The elegance and style of this social outing hint at a wealth and a lifestyle in 1850s Christiansburg far different from the more sober, businesslike image the town conveys today.

Miller's fascination with recording daily life around him - both in his watercolor sketches and in lengthy notes he wrote on the drawings in English, German and Latin - have made him as important to social historians seeking to understand the customs and lifestyles of the period as to folk art enthusiasts. The son of a school teacher, Miller's curiosity about life ranged from herbal folk remedies to the types of animals he saw to community traditions, according to curator Barbara Luck at the Rockefeller center.

His sketchbooks, including his best known "Sketch Book of Landscapes in the State of Virginia," recorded life not only among farmers and townsfolk, but also work scenes and dances among black Americans - whose lives as slaves were rarely documented by other artists.

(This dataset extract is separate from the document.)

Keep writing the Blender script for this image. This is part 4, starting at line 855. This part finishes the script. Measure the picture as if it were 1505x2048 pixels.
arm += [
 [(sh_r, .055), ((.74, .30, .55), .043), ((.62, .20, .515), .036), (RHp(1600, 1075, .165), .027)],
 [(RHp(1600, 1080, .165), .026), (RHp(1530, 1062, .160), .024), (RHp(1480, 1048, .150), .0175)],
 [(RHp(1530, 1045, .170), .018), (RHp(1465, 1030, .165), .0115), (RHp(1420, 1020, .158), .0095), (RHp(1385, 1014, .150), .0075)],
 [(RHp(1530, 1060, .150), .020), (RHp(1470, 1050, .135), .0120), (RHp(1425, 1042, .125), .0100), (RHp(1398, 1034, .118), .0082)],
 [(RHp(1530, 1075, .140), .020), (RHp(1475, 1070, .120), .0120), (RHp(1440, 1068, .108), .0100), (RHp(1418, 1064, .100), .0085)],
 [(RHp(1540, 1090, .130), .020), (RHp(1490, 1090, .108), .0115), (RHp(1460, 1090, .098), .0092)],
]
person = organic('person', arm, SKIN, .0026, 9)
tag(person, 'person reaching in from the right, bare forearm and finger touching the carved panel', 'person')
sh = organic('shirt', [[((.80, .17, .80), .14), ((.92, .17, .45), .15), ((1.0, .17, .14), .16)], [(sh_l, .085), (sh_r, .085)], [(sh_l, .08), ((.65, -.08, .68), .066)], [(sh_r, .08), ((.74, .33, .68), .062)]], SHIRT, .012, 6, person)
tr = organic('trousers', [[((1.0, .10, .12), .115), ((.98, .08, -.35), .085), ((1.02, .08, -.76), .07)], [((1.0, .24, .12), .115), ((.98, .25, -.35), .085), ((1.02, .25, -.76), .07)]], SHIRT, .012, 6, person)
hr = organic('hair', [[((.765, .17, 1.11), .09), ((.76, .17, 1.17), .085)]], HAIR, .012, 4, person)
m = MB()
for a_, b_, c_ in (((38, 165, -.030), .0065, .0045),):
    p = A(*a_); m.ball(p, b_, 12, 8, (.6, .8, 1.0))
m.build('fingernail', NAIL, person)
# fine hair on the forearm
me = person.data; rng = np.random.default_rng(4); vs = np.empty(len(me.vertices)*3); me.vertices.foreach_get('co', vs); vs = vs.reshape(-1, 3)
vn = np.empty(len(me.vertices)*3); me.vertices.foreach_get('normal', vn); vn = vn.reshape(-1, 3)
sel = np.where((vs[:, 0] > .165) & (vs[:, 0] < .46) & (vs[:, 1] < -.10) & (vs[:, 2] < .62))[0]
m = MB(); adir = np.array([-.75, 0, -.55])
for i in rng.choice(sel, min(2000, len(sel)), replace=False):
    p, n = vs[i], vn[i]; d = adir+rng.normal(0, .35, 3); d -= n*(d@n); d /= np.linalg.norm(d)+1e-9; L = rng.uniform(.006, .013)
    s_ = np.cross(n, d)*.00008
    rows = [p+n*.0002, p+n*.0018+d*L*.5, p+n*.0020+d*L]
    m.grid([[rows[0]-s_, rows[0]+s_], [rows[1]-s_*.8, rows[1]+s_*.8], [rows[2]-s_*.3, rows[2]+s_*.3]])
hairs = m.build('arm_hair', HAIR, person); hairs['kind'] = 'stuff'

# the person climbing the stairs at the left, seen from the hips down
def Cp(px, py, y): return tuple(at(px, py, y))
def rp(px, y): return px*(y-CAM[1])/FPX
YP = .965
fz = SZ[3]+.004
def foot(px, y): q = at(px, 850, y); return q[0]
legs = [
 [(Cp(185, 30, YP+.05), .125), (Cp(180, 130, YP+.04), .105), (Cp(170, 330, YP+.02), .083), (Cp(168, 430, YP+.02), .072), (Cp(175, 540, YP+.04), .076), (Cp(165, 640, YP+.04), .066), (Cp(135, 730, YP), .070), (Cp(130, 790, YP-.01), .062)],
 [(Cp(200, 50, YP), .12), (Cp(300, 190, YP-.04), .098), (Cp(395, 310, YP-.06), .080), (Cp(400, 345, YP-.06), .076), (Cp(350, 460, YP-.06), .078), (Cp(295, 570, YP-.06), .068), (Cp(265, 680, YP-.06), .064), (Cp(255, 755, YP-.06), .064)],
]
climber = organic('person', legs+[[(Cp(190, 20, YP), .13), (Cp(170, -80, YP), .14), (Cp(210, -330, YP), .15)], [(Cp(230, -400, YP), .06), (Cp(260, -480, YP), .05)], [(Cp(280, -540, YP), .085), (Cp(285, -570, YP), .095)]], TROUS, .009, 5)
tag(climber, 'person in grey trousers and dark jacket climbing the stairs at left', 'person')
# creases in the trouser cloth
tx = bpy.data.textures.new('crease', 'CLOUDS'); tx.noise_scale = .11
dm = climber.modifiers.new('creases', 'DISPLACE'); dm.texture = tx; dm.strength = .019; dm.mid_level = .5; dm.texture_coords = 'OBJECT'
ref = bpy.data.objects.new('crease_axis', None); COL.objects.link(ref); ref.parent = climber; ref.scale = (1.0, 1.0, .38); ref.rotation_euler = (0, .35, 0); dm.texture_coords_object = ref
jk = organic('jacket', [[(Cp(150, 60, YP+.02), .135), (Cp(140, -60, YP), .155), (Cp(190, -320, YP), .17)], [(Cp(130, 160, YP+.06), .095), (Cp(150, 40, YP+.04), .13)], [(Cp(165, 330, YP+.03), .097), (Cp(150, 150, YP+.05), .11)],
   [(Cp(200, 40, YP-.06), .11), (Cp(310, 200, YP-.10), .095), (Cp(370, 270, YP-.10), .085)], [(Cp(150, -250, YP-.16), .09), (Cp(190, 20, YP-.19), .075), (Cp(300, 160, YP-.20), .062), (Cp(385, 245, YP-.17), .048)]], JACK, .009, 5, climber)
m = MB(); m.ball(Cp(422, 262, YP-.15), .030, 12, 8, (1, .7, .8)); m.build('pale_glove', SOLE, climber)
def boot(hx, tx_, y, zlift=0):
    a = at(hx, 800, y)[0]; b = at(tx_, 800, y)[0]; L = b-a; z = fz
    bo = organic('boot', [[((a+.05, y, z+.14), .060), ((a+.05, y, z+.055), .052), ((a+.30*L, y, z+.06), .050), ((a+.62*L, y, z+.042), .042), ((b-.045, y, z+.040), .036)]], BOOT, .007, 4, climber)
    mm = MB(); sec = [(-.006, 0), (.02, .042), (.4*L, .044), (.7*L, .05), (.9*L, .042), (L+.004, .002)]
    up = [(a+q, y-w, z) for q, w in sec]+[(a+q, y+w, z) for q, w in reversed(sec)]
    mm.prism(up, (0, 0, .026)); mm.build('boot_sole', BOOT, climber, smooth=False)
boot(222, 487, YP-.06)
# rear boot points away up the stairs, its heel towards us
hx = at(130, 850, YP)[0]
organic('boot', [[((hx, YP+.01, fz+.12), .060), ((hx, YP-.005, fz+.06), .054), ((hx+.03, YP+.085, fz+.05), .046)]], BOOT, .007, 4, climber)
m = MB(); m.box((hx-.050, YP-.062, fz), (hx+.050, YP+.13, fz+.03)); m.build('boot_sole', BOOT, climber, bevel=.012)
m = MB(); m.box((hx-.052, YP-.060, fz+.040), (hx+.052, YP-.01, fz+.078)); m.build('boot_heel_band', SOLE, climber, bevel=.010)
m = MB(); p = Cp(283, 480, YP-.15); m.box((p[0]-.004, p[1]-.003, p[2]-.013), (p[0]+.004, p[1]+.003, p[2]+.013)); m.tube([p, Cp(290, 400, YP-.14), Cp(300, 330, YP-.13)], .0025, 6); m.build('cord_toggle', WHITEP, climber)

Miller, the 10th child of German immigrants, was blessed with wanderlust and an unending curiosity about the world around him. The lure of seeing new people and places and his inquisitive nature account for the hundreds of drawings that Luck called a "hodgepodge, ... stream-of-consciousness" portrait of the world around him.

He was also touched with a Victorian sentimentality when it came to his nieces and nephews in Virginia. This fondness, which eventually led him to move to Christiansburg to be closer to the family of his brother, a local doctor, is illustrated with small watercolor portraits, embellished with cutwork borders and other painted tokens, given as gifts to nieces and other family members.

The deaths of two great-nephews, one in the Battle of Chancellorsville and the other of a painful illness, are commemorated in fragile watercolors.

Miller's unique and charming style, his insatiable need to record the life he saw around him - even to drawing on a railroad ticket when nothing else was handy - have made him a favorite of folk art admirers.

His hometown of York, Pa., where Miller learned his first trade as a carpenter and which is also featured in many of his drawings, is planning a special exhibition of his works in 1996.

A special display of 31 of Miller's paintings and personal items at the Rockefeller museum, including the memorial to his nephews, was made possible by a Christiansburg family, Edward L. Goldsmith and his daughter, Betty Goldsmith Halberstadt, who donated the works to the museum in memory of the late Betty Stuart Goldsmith. The Goldsmith family received these works from a member of the Craig family, who were relatives of Miller's in Christiansburg.

Despite Miller's talents and the family ties that brought him to Christiansburg, his life apparently ended alone and in poverty. On display are touching letters from two of Miller's old friends in Pennsylvania replying to his pleas for money to help him through his final days.

A man who illumined the life of his times died in 1882, leaving behind few details of his own life. Miller lies buried in an untended family graveyard on a hilltop in Christiansburg, but his reputation stands secure throughout the art world.

\ Art displayed through November

The special exhibition of Lewis Miller's artwork will be on display at the Abby Aldrich Rockefeller Folk Art Center in downtown Williamsburg through November. The museum is open daily from 10 a.m. to 6 p.m. Admission is $6.

Locally, two pieces of Miller's work can be seen at the Montgomery Museum/Lewis Miller Regional Art Center in Christiansburg which is open Tuesday through Saturday from 10:30 a.m. to 4:30 p.m. and Sunday from 1:30 to 4:30 p.m.